20.3    If the Customer cancels an Order before Work has commenced and before materials have been ordered, FFL will refund the deposit less any reasonable administrative costs incurred.

21.  DISPUTE RESOLUTION

21.1    The parties agree to attempt to resolve any dispute arising out of or in connection with these Terms or any Work by negotiation in the first instance.

21.2    If the dispute cannot be resolved by negotiation within 10 working days, the parties agree to submit the dispute to mediation before commencing any legal proceedings.

21.3    The costs of mediation will be shared equally between the parties.

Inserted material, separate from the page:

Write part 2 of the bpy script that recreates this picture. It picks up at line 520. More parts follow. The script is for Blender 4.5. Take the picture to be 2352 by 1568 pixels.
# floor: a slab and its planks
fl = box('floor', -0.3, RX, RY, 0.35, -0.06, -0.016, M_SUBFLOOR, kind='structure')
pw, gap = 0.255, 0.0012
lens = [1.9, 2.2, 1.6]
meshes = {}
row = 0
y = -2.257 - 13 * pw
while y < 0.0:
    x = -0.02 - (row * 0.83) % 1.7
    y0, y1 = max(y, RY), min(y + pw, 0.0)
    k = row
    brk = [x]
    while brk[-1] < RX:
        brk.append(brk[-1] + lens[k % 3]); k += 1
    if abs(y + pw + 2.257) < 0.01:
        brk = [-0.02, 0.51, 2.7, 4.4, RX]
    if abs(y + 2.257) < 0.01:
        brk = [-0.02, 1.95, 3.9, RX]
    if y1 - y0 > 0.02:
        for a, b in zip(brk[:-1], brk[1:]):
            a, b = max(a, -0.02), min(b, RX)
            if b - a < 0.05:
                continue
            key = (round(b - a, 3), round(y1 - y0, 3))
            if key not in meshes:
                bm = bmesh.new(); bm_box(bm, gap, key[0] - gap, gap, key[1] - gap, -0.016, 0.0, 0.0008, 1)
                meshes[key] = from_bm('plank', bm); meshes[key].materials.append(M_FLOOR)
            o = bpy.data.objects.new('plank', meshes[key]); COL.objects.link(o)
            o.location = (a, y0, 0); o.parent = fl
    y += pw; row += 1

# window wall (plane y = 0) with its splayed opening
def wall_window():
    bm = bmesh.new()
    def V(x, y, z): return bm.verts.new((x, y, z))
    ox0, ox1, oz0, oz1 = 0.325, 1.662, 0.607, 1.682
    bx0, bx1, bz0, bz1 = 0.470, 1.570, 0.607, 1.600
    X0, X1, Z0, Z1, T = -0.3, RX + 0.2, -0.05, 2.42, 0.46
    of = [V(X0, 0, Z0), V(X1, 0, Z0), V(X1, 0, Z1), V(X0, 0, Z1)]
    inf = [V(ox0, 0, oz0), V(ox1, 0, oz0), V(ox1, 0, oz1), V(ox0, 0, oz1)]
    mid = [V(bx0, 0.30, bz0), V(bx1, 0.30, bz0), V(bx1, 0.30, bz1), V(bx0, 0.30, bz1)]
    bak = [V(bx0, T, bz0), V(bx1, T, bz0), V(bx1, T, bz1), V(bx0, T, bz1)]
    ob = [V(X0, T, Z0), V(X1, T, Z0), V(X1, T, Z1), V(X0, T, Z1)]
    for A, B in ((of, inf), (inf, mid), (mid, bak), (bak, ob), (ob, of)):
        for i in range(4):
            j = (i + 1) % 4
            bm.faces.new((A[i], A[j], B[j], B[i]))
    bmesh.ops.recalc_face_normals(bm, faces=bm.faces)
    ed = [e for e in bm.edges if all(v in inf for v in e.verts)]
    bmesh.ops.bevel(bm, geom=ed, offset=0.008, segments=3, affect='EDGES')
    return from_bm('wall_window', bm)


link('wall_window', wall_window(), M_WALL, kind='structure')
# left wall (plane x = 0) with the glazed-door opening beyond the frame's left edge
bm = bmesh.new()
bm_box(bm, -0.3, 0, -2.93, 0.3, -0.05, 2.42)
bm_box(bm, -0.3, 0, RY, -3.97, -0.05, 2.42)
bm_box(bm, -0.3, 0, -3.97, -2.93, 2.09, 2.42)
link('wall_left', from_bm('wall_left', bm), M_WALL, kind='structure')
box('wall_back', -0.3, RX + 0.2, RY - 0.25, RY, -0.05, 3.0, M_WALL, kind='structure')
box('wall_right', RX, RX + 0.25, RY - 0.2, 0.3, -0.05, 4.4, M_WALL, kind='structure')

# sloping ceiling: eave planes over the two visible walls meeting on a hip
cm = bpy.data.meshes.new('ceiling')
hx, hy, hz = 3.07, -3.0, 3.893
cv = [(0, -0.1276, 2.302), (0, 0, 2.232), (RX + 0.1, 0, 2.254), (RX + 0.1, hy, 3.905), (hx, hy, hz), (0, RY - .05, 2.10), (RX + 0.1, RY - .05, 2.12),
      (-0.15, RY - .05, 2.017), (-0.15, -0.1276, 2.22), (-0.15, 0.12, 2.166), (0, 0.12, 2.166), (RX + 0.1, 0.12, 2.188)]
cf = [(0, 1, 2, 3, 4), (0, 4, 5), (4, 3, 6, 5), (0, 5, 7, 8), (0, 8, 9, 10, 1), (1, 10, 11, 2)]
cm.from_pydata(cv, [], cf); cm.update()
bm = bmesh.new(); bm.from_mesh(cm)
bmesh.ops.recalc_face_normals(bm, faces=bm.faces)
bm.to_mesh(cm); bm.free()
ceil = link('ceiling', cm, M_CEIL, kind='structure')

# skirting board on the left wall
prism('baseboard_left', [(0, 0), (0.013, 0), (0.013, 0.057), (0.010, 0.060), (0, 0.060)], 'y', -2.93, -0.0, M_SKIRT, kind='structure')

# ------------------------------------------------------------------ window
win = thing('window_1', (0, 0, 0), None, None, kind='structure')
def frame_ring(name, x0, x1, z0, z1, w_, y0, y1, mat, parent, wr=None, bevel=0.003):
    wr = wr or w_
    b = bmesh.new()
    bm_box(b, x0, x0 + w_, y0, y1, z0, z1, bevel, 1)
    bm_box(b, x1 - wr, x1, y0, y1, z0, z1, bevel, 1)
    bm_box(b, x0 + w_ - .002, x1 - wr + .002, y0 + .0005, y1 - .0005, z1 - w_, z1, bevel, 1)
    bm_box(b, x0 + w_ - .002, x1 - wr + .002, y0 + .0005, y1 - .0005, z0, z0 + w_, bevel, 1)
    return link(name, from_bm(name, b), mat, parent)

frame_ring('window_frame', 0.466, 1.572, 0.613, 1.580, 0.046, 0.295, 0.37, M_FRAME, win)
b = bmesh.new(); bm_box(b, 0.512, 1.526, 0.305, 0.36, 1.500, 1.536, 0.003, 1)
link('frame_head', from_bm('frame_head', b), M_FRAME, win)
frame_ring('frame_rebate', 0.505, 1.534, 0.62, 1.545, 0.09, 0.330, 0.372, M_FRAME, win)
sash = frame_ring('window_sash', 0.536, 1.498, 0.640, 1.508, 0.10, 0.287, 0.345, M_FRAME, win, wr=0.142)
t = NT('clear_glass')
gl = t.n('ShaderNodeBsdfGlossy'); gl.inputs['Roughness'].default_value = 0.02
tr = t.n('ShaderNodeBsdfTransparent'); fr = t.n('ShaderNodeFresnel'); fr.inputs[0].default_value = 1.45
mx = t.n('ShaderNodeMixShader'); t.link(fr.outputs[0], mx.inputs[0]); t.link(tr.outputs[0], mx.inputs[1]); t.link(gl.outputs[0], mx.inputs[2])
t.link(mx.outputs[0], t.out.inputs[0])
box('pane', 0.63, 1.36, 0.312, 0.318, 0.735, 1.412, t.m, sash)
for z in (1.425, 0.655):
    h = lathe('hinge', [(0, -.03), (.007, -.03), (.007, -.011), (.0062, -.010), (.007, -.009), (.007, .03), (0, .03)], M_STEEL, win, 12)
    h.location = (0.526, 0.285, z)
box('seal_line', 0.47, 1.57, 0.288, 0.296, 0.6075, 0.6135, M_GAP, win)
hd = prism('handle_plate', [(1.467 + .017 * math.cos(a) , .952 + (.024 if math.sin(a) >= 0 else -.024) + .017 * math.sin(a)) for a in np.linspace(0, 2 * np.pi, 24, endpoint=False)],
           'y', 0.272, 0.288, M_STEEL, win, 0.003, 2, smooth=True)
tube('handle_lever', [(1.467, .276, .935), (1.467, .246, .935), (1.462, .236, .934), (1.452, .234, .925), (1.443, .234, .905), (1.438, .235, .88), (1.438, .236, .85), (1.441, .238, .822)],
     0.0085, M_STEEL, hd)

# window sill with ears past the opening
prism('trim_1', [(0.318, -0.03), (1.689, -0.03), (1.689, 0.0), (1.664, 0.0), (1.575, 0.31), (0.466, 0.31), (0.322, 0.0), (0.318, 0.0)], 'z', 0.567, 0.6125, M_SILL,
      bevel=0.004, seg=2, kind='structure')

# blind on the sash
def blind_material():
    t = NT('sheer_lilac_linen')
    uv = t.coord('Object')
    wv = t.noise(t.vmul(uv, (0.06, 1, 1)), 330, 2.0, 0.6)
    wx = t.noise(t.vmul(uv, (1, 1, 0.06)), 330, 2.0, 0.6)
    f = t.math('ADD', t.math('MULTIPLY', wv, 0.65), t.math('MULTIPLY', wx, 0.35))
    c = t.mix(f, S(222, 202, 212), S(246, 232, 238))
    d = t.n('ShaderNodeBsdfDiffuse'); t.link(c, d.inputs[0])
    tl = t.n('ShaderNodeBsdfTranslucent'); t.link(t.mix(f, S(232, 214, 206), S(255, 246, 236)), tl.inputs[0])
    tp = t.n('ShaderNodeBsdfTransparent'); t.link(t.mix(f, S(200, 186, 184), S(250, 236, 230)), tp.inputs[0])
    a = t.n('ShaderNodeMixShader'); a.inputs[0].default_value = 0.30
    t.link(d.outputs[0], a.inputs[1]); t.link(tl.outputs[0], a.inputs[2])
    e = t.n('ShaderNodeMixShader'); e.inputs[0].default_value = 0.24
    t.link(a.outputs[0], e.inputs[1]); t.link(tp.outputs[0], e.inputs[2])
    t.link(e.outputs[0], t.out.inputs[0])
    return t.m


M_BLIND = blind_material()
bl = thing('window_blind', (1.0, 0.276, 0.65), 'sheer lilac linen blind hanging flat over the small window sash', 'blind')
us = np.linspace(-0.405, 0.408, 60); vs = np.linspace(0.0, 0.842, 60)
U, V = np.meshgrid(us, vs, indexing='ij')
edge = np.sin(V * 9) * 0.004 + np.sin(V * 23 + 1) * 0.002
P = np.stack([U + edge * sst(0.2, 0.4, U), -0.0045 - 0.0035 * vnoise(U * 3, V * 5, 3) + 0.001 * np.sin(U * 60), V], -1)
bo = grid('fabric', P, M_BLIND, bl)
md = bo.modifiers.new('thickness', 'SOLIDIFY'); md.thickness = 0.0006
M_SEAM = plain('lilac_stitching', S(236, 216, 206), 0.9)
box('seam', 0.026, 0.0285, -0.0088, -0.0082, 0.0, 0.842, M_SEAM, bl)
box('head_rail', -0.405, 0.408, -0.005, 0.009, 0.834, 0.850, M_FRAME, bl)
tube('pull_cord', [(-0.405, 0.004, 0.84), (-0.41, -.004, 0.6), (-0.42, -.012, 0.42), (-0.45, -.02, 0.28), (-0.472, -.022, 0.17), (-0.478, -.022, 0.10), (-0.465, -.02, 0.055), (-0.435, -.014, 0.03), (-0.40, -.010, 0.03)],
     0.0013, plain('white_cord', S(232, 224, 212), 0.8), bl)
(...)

21.4    Nothing in this clause prevents either party from seeking urgent interim relief from a court of competent jurisdiction.

22.  PRIVACY

22.1    FFL collects and holds personal information in accordance with the Privacy Act 2020 (NZ).

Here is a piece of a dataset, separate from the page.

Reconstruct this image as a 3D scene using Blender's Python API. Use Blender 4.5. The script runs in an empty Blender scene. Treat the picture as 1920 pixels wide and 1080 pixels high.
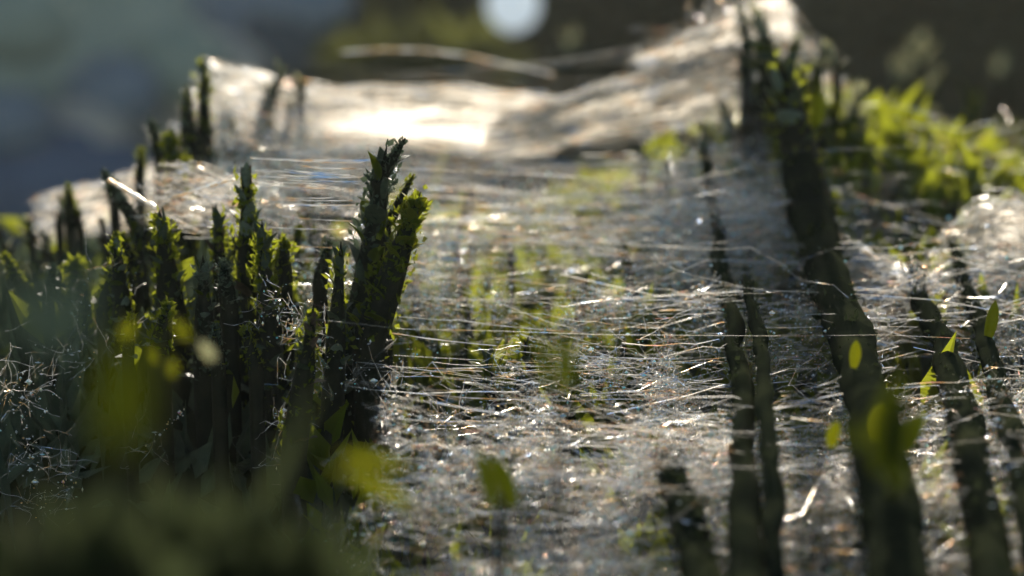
import bpy, math, random
import numpy as np
from mathutils import Vector, Matrix
# one Blender unit is one centimetre: a close-up of silk and moss about ten centimetres across
C = bpy.context.scene.collection
S = bpy.context.scene
random.seed(7); R = np.random.default_rng(7)
S.unit_settings.system = 'METRIC'; S.unit_settings.scale_length = 0.01
# ------------------------------------------------------------------ camera
TH = math.radians(13.6); CZ = 4.5; K = 0.36 / 1920
FOCUS = 16.9; APERTURE = 0.27
cam = bpy.data.cameras.new('camera'); co = bpy.data.objects.new('camera', cam); C.objects.link(co)
co.location = (0, 0, CZ); co.rotation_euler = (math.pi/2 - TH, 0, 0)
cam.lens = 100; cam.sensor_width = 36; cam.clip_start = 0.05; cam.clip_end = 3000
cam.dof.use_dof = True; cam.dof.focus_distance = FOCUS
cam.dof.aperture_fstop = 0.1 / APERTURE; cam.dof.aperture_blades = 0
S.camera = co
# ------------------------------------------------------------------ light
SUN_EL, SUN_AZ = math.radians(13), math.radians(3.6)      # azimuth measured from +Y towards +X
w = bpy.data.worlds.new('World'); S.world = w; w.use_nodes = True
nt = w.node_tree; bg = nt.nodes['Background']
sky = nt.nodes.new('ShaderNodeTexSky'); sky.sky_type = 'NISHITA'; sky.sun_disc = False
sky.sun_elevation = SUN_EL; sky.sun_rotation = SUN_AZ
nt.links.new(sky.outputs[0], bg.inputs[0]); bg.inputs[1].default_value = 0.09
sl = bpy.data.lights.new('sun', 'SUN'); sl.energy = 5; sl.angle = math.radians(0.53); sl.color = (1, .91, .79)
so = bpy.data.objects.new('sun', sl); C.objects.link(so)
sd = Vector((math.sin(SUN_AZ)*math.cos(SUN_EL), math.cos(SUN_AZ)*math.cos(SUN_EL), math.sin(SUN_EL)))
so.rotation_euler = sd.to_track_quat('Z', 'Y').to_euler(); so.location = sd*60
vs = S.view_settings; vs.view_transform = 'Standard'; vs.look = 'None'; vs.exposure = 1.1; vs.gamma = 1
vs.use_curve_mapping = False
cy = S.cycles; cy.use_denoising = True; cy.transparent_max_bounces = 24; cy.max_bounces = 5
cy.diffuse_bounces = 2; cy.glossy_bounces = 2; cy.transmission_bounces = 3
cy.caustics_reflective = False; cy.caustics_refractive = False
cy.sample_clamp_indirect = 4; cy.sample_clamp_direct = 40

# ------------------------------------------------------------------ helpers
def at(px, py, d):
    """the point seen at photo pixel (px, py), d centimetres forward of the camera"""
    dx = (px-960)*K; dz = -(py-540)*K
    v = Vector((dx, math.cos(TH)+dz*math.sin(TH), -math.sin(TH)+dz*math.cos(TH)))
    v *= d/v.y
    return Vector((v.x, v.y, v.z+CZ))
def to_px(P):
    P = np.asarray(P); x, y, z = P[..., 0], P[..., 1], P[..., 2]-CZ
    f = y*math.cos(TH) - z*math.sin(TH); u = y*math.sin(TH) + z*math.cos(TH)
    return 960 + x/f/K, 540 - u/f/K
def tag(o, label=None, cat=None, group=None, kind=None):
    for k, v in (('label', label), ('category', cat), ('group', group), ('kind', kind)):
        if v: o[k] = v
    return o
def empty(name, loc, **kw):
    o = bpy.data.objects.new(name, None); C.objects.link(o); o.location = loc; o.empty_display_size = .1
    return tag(o, **kw)
def mesh_np(name, V, Q, mat, smooth=True, attrs=None):
    """V (n,3) vertices, Q (m,k) faces of k corners"""
    if attrs and 'cover' in attrs: Q = np.asarray(Q); Q = Q[np.asarray(attrs['cover'][1]).ravel()[Q].max(1) > .004]
    me = bpy.data.meshes.new(name); V = np.asarray(V, np.float32); Q = np.asarray(Q, np.int32)
    k = Q.shape[1]
    me.vertices.add(len(V)); me.vertices.foreach_set('co', V.ravel())
    me.loops.add(Q.size); me.loops.foreach_set('vertex_index', Q.ravel())
    me.polygons.add(len(Q)); me.polygons.foreach_set('loop_start', np.arange(0, Q.size, k, dtype=np.int32))
    me.polygons.foreach_set('loop_total', np.full(len(Q), k, np.int32))
    me.polygons.foreach_set('use_smooth', np.full(len(Q), smooth))
    me.update(calc_edges=True); me.materials.append(mat)
    for a, (typ, val) in (attrs or {}).items():
        at_ = me.attributes.new(a, typ, 'POINT')
        at_.data.foreach_set('value' if typ == 'FLOAT' else 'color', np.asarray(val, np.float32).ravel())
    return me
def link(name, me, parent=None, loc=None):
    o = bpy.data.objects.new(name, me); C.objects.link(o)
    if parent is not None: o.parent = parent
    if loc is not None: o.location = loc
    return o
def vnoise(x, y, seed=0, f=1.0, octv=3):
    """smooth random field in 0..1"""
    out = 0; amp = 1; tot = 0
    for o in range(octv):
        fx, fy = x*f*2**o, y*f*2**o
        ix, iy = np.floor(fx).astype(np.int64), np.floor(fy).astype(np.int64)
        tx, ty = fx-ix, fy-iy; tx = tx*tx*(3-2*tx); ty = ty*ty*(3-2*ty)
        def h(a, b):
            n = (a*374761393 + b*668265263 + (seed+o*17)*982451653) & 0x7fffffff
            n = ((n ^ (n >> 13))*1274126177) & 0x7fffffff
            return ((n ^ (n >> 16)) & 0xffff)/65535.0
        v = (h(ix, iy)*(1-tx)+h(ix+1, iy)*tx)*(1-ty)+(h(ix, iy+1)*(1-tx)+h(ix+1, iy+1)*tx)*ty
        out = out+v*amp; tot += amp; amp *= .5
    return out/tot
def tubes(P, r, sides=3):
    """P (s,n,3) polylines, r (s,n) radii -> vertices, quads"""
    s, n, _ = P.shape
    T = np.gradient(P, axis=1); T /= np.linalg.norm(T, axis=2, keepdims=True)+1e-9
    up = np.zeros_like(T); up[..., 2] = 1; up[np.abs(T[..., 2]) > .9] = (1, 0, 0)
    A = np.cross(T, up); A /= np.linalg.norm(A, axis=2, keepdims=True)+1e-9; B = np.cross(T, A)
    ang = np.arange(sides)*2*math.pi/sides
    V = P[:, :, None]+r[:, :, None, None]*(A[:, :, None]*np.cos(ang)[None, None, :, None]+B[:, :, None]*np.sin(ang)[None, None, :, None])
    idx = np.arange(s*n*sides).reshape(s, n, sides); j = np.roll(idx, -1, axis=2)
    Q = np.stack([idx[:, :-1], j[:, :-1], j[:, 1:], idx[:, 1:]], -1).reshape(-1, 4)
    return V.reshape(-1, 3), Q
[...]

22.2    Personal information collected by FFL may be used for the purposes of providing the Services, administering the Customer's account, conducting credit checks, marketing (where consented to), and debt recovery.

22.3    The Customer has the right to access and request correction of their personal information held by FFL.

23.  GENERAL

23.1    These Terms are governed by the laws of New Zealand. The parties submit to the non-exclusive jurisdiction of the courts of New Zealand.

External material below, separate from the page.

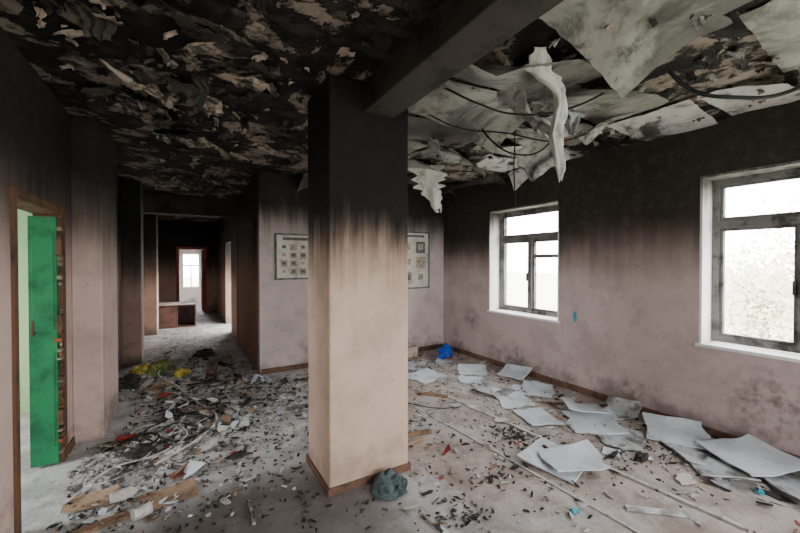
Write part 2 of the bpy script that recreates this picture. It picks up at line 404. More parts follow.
# ---------------------------------------------------------------- notice boards
def board(x0, x1, z0, z1, rows, cols, seed):
    rnd = random.Random(seed); mb = MB(); y = YB
    mb.box((x0, y-.018, z0), (x1, y-.001, z1), 0)
    f = .022
    mb.box((x0-f, y-.03, z0-f), (x1+f, y-.001, z0), 1); mb.box((x0-f, y-.03, z1), (x1+f, y-.001, z1+f), 1)
    mb.box((x0-f, y-.03, z0), (x0, y-.001, z1), 1); mb.box((x1, y-.03, z0), (x1+f, y-.001, z1), 1)
    w = (x1-x0-.06)/cols; h = (z1-z0-.14)/rows
    mb.box((x0+.08, y-.0195, z1-.07), (x1-.08, y-.018, z1-.03), 4)
    for r in range(rows):
        for c in range(cols):
            px = x0+.03+c*w; pz = z0+.03+r*h
            mb.box((px+w*.14, y-.021, pz+h*.12), (px+w*.86, y-.018, pz+h*.88), rnd.choice((2, 3, 4, 3)))
            mb.box((px+w*.3, y-.022, pz+h*.35), (px+w*.7, y-.021, pz+h*.75), rnd.choice((4, 4, 2)))
    return mb.make('notice_board', [simple('board_cream', (.62, .59, .52), (.42, .39, .35), 4), M_frame,
        simple('photo_print', (.46, .36, .29), (.20, .16, .14), 30), simple('photo_light', (.70, .67, .60), None, 20), simple('ink', (.16, .14, .14), None, 20)],
        loc=((x0+x1)/2, y, (z0+z1)/2))
board(1.07, 1.78, 1.28, 1.87, 4, 5, 1)
board(2.75, 3.56, 1.08, 1.98, 3, 3, 2)

# ---------------------------------------------------------------- ceiling covering, peeling layers
mb = MB()
y = -2.5
while y < 5.0:
    h = U(.42, .62); x = 1.30
    while x < 3.8:
        w = U(.6, 1.2); x1 = min(x+w, 3.88); y1 = min(y+h, YB-.03)
        if R() > .13:
            far = R()*1.0 + (y-1.2)*.09 - (x-2.2)*.14
            m = 0 if far < .42 else (1 if far < .75 else 2)
            jit = [(U(-.08, .04), U(-.08, .04)) for _ in range(4)]
            z0 = H - U(.006, .05); ci = random.choice([None, 0, 1, 2, 3]); dr = U(.06, .26)
            def fn(s, t, x=x, x1=x1, y=y, y1=y1, jit=jit, z0=z0, ci=ci, dr=dr):
                px = x+(x1-x)*s; py = y+(y1-y)*t
                wgt = [(1-s)*(1-t), s*(1-t), (1-s)*t, s*t]
                sg = [(1, 1), (-1, 1), (1, -1), (-1, -1)]
                for k in range(4):
                    px -= sg[k][0]*jit[k][0]*wgt[k]; py -= sg[k][1]*jit[k][1]*wgt[k]
                z = z0 - .012*math.sin(math.pi*s)*math.sin(math.pi*t)
                if ci is not None:
                    q = max(0, wgt[ci]-.25)/.75
                    z -= dr*q**1.3
                    px += sg[ci][0]*.25*dr*q; py += sg[ci][1]*.25*dr*q
                z -= .014*mnoise.noise(Vector((px*4, py*4, 0)))
                px += .018*mnoise.noise(Vector((px*11, py*11, 3))); py += .018*mnoise.noise(Vector((px*11, py*11, 7)))
                return (min(px, 3.885), min(py, YB-.01), min(z, H-.003))
            mb.grid(17, 13, fn, m)
        x = x1 + U(.0, .02)
        if x > 3.7: break
    y += h + .01
mb.make('ceiling_panels', [M_pW, M_pG, M_pD], smooth=True)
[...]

23.2    FFL may amend these Terms from time to time by publishing updated Terms on its website. The Terms in force at the time of the Customer's Order will apply to that Order.

23.3    If any provision of these Terms is held to be invalid, illegal, or unenforceable, the remaining provisions will continue in full force and effect.

23.4    A waiver of any right under these Terms is not effective unless it is in writing and signed by the party granting the waiver. A waiver of any breach does not constitute a waiver of any subsequent breach.

23.5    FFL may assign or subcontract any of its rights or obligations under these Terms without the Customer's consent.

23.6    These Terms, together with any accepted Quotation, constitute the entire agreement between the parties in respect of the Work and supersede all prior representations, agreements, and understandings.